The request
Keep only the lines from the top of the listing through the one with "C = scene.collection", and reproduce them unaltered.
==== Listed records
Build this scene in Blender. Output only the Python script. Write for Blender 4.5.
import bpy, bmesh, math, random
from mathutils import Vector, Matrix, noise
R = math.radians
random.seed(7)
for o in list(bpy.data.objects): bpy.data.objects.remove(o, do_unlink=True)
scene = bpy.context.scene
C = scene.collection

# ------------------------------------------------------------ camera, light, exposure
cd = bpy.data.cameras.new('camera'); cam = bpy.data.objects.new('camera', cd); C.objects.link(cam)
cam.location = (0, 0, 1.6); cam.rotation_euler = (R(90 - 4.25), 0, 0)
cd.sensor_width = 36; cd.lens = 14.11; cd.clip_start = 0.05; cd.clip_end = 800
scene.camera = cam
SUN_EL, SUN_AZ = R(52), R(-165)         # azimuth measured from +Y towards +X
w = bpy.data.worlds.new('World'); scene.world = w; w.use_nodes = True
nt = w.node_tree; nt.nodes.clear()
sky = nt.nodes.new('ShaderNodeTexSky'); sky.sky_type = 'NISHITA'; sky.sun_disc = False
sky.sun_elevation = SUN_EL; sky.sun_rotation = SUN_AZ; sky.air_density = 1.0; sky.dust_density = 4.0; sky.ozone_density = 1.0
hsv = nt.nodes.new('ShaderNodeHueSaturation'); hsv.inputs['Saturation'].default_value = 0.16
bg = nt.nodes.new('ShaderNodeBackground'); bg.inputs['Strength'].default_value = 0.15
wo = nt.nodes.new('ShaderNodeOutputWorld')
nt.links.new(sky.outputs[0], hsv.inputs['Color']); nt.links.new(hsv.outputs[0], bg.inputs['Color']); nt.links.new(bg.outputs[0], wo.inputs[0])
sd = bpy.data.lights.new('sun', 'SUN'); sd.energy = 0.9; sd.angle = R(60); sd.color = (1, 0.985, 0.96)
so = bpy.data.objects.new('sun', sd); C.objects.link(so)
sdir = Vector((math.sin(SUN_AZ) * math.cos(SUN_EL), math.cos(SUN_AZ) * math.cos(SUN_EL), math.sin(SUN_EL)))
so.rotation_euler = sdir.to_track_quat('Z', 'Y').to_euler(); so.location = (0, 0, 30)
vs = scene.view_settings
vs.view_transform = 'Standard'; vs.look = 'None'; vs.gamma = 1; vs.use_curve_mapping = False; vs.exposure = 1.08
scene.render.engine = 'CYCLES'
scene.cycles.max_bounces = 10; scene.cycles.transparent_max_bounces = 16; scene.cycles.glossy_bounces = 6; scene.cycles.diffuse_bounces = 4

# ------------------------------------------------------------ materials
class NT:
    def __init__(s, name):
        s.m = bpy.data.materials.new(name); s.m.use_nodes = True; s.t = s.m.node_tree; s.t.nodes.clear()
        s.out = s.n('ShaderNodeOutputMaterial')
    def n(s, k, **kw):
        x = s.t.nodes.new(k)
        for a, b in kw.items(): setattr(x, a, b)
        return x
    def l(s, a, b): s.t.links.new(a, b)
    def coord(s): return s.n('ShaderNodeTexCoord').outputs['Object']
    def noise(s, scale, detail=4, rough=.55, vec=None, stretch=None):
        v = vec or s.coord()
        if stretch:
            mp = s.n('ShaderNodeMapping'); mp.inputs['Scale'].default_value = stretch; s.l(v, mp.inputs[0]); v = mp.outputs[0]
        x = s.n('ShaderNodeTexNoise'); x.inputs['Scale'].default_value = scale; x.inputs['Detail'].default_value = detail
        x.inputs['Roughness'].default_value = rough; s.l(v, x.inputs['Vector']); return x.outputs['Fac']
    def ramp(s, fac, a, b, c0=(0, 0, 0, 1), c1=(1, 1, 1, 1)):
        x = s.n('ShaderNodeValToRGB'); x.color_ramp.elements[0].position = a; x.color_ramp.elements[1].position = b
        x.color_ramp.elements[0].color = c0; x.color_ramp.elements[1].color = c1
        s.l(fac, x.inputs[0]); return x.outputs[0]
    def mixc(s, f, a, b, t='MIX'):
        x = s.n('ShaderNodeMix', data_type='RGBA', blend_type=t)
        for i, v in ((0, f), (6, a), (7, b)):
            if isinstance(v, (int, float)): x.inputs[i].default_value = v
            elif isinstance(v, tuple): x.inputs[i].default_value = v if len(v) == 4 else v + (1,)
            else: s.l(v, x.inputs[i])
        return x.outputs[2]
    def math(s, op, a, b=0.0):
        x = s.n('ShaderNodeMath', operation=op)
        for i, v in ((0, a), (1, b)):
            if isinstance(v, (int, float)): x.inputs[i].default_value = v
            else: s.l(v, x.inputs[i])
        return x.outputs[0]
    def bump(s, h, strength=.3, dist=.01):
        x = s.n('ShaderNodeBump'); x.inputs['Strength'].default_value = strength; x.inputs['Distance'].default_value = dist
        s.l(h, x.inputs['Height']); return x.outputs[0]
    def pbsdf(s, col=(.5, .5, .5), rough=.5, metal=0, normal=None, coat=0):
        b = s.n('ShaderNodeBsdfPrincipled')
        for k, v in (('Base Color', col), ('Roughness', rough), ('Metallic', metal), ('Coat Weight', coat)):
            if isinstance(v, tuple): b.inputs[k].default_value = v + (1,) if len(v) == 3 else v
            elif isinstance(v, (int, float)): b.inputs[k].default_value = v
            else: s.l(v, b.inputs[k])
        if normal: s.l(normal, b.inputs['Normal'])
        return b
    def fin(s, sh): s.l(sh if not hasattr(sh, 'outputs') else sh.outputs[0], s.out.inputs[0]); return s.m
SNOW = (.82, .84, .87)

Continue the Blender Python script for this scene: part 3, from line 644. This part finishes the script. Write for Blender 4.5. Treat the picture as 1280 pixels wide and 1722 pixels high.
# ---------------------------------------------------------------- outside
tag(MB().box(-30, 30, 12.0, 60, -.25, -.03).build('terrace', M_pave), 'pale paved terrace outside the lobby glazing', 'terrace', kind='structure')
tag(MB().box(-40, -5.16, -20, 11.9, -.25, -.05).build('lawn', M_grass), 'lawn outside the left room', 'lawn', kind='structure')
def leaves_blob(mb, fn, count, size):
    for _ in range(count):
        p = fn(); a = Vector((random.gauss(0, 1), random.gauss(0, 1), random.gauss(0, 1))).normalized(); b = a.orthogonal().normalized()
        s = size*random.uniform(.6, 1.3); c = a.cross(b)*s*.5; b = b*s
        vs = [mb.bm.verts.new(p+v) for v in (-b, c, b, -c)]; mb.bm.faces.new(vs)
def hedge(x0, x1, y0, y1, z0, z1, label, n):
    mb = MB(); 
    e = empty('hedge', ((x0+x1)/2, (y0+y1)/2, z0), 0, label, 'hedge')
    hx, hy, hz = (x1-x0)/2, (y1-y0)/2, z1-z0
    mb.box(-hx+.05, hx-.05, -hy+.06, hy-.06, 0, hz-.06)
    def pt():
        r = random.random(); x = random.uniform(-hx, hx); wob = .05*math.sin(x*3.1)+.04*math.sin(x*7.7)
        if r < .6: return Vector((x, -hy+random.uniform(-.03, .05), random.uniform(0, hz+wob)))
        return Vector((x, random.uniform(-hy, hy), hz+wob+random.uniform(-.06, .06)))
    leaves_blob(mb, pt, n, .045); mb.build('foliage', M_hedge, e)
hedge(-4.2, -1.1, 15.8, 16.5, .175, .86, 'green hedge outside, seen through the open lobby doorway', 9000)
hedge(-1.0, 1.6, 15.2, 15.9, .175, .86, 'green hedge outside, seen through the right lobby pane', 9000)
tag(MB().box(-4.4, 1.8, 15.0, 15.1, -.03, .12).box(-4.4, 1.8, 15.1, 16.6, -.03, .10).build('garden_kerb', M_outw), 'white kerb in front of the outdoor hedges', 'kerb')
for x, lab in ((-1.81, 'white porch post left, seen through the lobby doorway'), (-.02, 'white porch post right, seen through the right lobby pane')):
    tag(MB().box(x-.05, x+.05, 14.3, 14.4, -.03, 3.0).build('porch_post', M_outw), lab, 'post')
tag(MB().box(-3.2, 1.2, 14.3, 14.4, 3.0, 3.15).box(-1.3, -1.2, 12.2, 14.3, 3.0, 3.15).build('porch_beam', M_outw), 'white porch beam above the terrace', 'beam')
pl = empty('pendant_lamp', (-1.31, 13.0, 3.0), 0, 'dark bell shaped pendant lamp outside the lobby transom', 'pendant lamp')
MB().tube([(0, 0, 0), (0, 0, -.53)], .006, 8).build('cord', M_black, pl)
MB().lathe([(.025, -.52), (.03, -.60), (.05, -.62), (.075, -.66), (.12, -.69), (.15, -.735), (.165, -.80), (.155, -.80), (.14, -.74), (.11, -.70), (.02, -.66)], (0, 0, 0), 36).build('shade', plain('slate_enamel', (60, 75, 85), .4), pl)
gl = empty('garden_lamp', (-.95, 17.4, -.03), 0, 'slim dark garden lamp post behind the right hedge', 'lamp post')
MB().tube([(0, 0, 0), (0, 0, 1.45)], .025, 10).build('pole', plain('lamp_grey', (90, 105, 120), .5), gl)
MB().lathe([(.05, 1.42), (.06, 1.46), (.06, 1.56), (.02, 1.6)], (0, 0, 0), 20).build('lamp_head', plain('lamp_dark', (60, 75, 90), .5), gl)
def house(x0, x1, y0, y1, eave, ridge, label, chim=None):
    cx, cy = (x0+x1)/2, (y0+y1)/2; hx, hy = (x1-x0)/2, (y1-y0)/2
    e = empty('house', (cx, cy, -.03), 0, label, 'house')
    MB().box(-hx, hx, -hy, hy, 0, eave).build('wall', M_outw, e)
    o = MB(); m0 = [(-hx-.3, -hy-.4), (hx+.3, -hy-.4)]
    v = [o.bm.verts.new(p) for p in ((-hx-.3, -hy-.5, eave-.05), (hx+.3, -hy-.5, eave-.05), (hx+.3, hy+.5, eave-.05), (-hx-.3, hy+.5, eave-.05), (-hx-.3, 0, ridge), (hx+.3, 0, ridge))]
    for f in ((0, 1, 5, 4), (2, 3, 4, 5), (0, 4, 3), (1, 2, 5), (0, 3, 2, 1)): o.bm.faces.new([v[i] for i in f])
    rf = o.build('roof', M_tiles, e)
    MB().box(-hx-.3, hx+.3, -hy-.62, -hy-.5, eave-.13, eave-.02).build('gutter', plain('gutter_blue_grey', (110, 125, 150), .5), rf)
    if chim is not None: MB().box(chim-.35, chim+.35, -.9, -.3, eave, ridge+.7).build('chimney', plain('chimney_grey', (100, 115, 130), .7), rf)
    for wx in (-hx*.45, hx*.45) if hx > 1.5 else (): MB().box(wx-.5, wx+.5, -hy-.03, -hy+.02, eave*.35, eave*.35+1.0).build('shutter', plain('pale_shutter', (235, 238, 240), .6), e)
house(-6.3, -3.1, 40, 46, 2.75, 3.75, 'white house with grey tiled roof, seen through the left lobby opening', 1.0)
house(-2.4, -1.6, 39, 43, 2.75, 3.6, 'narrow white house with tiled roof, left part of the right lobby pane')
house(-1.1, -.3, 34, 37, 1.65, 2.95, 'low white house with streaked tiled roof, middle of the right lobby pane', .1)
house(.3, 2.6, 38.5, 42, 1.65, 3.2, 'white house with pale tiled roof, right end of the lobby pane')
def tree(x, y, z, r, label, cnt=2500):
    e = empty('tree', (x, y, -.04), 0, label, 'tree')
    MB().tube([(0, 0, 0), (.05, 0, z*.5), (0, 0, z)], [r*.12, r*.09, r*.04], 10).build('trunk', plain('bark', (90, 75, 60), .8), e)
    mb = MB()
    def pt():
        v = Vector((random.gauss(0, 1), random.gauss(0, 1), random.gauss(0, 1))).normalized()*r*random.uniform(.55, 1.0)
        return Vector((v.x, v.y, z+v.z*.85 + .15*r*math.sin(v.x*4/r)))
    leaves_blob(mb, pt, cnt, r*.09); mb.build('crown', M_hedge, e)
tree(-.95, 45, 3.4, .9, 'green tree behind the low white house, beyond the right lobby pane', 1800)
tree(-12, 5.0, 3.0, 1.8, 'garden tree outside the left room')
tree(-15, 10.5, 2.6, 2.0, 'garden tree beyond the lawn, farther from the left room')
========
Answer to this exercise
Build this scene in Blender. Output only the Python script. Write for Blender 4.5.
import bpy, bmesh, math, random
from mathutils import Vector, Matrix, noise
R = math.radians
random.seed(7)
for o in list(bpy.data.objects): bpy.data.objects.remove(o, do_unlink=True)
scene = bpy.context.scene
C = scene.collection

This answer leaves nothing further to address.